• _Entries provided_:
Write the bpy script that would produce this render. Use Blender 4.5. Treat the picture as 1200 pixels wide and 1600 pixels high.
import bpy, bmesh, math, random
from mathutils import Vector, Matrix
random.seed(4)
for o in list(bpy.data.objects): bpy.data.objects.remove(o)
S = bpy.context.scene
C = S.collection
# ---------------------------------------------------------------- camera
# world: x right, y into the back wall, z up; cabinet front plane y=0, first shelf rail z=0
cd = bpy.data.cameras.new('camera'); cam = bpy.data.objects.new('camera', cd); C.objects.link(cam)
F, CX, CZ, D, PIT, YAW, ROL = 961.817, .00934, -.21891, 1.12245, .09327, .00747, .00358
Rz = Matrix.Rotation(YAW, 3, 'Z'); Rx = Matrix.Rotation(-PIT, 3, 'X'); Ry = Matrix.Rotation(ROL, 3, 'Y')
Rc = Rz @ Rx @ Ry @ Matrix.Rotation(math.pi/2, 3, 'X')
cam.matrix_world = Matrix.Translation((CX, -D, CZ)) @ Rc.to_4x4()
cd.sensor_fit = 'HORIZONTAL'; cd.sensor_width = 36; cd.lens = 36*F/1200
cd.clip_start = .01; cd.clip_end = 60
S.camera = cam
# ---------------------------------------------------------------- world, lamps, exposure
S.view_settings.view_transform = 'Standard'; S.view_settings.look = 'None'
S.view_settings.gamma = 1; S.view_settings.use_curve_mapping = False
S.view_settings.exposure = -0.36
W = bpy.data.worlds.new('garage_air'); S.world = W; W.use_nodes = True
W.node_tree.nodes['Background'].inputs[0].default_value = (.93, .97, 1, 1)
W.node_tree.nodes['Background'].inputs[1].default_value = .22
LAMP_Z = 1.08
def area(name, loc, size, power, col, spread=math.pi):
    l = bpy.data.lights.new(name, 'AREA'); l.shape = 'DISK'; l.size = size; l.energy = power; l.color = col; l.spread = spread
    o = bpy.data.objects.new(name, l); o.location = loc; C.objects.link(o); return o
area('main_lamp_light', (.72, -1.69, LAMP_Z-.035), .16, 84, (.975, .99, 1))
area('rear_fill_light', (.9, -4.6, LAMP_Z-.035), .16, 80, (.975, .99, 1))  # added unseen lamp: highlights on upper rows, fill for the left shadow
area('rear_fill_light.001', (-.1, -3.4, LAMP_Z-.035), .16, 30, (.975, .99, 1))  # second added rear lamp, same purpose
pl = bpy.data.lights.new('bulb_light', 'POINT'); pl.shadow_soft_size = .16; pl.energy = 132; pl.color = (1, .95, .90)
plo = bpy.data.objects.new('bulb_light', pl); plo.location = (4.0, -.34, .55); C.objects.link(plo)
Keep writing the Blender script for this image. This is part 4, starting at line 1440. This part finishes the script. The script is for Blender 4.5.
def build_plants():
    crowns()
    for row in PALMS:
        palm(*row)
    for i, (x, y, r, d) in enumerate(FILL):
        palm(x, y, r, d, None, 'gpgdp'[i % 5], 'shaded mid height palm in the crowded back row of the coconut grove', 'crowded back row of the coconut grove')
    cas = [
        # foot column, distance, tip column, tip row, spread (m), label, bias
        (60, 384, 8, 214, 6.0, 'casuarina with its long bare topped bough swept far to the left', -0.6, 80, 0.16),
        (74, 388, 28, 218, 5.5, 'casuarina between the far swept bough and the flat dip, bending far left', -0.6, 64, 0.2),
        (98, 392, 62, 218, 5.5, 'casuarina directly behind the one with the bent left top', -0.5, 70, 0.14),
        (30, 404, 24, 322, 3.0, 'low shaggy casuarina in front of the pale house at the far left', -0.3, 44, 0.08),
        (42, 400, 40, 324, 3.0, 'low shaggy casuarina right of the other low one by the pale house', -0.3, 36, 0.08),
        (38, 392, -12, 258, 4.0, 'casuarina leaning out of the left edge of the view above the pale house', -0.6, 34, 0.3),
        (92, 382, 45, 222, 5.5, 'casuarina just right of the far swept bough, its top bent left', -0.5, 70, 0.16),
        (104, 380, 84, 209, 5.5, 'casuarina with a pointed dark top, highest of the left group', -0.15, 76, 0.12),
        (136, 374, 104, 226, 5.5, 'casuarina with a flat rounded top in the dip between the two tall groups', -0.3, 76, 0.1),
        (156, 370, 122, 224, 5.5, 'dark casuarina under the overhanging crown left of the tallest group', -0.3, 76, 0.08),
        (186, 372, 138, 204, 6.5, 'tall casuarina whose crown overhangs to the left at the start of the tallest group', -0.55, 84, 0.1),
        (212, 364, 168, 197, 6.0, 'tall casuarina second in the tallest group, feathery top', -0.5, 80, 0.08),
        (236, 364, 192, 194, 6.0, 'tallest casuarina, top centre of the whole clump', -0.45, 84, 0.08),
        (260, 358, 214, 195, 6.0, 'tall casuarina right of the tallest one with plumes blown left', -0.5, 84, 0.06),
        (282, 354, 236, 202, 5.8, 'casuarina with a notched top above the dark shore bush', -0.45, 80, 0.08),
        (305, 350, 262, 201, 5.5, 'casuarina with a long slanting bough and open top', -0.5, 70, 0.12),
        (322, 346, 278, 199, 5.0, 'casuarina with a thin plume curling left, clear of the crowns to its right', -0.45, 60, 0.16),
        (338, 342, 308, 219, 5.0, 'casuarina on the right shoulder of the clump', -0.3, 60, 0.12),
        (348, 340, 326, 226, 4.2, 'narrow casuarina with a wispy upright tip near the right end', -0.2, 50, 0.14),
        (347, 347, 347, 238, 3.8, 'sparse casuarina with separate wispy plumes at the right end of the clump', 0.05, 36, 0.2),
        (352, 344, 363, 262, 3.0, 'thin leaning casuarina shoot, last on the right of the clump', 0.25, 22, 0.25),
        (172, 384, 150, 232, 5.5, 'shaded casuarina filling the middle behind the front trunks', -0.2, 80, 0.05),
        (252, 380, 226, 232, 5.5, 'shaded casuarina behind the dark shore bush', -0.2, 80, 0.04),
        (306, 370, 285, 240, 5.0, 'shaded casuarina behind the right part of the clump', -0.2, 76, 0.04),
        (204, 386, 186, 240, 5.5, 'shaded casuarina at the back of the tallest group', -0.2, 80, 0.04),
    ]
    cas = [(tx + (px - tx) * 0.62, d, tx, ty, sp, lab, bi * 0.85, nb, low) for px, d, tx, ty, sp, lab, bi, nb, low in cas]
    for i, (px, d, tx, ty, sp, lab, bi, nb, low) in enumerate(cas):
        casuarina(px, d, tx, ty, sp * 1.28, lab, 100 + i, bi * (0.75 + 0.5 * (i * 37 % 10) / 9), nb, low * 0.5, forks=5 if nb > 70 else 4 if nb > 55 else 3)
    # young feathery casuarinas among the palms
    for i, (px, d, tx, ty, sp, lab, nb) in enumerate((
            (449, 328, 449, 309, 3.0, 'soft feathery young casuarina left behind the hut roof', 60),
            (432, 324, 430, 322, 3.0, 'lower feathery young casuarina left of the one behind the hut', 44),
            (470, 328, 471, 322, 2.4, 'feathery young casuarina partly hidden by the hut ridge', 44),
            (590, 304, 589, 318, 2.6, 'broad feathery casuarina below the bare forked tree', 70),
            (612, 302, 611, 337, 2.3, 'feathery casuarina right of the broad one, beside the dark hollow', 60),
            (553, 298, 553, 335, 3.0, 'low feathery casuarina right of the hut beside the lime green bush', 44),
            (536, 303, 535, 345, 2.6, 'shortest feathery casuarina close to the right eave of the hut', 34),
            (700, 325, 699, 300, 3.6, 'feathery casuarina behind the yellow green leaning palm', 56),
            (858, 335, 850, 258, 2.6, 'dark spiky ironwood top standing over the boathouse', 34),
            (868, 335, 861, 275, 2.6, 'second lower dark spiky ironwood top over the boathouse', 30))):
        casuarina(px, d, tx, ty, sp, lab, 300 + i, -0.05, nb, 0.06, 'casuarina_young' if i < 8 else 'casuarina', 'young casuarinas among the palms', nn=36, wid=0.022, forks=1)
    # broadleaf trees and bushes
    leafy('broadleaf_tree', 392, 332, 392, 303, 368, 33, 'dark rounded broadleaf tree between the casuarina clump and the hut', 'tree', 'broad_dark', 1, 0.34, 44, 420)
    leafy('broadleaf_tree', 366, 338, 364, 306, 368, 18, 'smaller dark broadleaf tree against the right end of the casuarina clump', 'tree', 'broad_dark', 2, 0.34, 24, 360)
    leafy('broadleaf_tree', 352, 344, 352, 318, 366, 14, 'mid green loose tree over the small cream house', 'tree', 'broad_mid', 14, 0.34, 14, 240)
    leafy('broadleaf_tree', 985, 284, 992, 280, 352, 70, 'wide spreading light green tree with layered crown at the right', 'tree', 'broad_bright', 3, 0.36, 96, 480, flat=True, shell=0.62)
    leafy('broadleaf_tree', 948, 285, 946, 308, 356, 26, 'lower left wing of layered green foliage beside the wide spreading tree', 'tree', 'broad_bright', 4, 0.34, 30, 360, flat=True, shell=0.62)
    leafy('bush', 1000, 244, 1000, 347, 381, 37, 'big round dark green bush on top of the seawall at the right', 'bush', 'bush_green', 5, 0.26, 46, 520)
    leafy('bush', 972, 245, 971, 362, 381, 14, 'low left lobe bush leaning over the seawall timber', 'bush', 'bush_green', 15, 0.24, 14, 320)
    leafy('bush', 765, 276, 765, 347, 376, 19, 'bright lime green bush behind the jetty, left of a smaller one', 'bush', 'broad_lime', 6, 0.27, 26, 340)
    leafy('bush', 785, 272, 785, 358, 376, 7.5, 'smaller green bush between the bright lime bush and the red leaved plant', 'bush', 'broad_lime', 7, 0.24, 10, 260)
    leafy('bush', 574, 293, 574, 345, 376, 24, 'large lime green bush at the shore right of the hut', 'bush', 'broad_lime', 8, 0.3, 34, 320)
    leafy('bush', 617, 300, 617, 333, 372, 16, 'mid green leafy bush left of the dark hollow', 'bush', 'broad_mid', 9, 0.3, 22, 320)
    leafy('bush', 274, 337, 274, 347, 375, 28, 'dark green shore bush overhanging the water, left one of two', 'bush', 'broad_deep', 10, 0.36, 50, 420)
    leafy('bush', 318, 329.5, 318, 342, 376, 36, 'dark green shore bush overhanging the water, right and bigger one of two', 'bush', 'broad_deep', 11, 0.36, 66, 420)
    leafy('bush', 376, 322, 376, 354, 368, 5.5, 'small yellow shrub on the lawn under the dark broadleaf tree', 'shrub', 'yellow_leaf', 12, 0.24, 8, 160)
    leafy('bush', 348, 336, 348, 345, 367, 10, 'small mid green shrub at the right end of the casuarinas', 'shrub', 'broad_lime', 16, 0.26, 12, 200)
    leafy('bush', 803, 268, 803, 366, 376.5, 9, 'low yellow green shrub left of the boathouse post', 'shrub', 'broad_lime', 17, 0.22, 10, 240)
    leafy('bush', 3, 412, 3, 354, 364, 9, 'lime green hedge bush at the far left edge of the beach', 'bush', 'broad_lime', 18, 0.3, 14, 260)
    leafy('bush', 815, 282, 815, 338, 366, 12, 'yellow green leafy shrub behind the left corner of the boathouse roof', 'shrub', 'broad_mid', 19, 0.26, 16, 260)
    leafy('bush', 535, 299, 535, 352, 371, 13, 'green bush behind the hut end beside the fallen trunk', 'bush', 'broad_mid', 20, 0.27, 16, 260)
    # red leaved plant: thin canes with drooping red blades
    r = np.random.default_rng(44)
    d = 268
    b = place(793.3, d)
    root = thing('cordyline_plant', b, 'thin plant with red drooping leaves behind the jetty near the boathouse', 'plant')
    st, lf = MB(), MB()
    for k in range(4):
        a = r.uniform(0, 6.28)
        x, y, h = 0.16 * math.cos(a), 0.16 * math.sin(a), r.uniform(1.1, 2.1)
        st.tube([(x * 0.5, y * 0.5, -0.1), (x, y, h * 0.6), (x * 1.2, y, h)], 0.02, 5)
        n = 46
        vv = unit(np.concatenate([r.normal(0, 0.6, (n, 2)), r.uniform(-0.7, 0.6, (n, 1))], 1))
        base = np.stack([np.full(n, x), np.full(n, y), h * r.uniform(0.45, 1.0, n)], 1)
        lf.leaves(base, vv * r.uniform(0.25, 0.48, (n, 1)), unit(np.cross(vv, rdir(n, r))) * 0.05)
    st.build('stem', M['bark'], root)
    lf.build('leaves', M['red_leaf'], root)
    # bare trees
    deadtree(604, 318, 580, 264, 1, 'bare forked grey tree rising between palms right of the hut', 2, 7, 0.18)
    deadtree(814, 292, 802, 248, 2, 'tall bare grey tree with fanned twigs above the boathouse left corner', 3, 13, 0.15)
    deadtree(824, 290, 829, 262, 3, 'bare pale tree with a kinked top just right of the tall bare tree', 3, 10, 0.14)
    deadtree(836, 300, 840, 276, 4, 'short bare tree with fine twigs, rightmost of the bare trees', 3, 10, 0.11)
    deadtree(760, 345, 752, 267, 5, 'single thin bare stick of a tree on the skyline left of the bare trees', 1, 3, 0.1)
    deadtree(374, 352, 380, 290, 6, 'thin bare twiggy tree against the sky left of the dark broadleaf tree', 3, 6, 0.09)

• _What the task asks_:
Say how many lines include the word "script"; reply with the number alone.

• _Completed task_:
2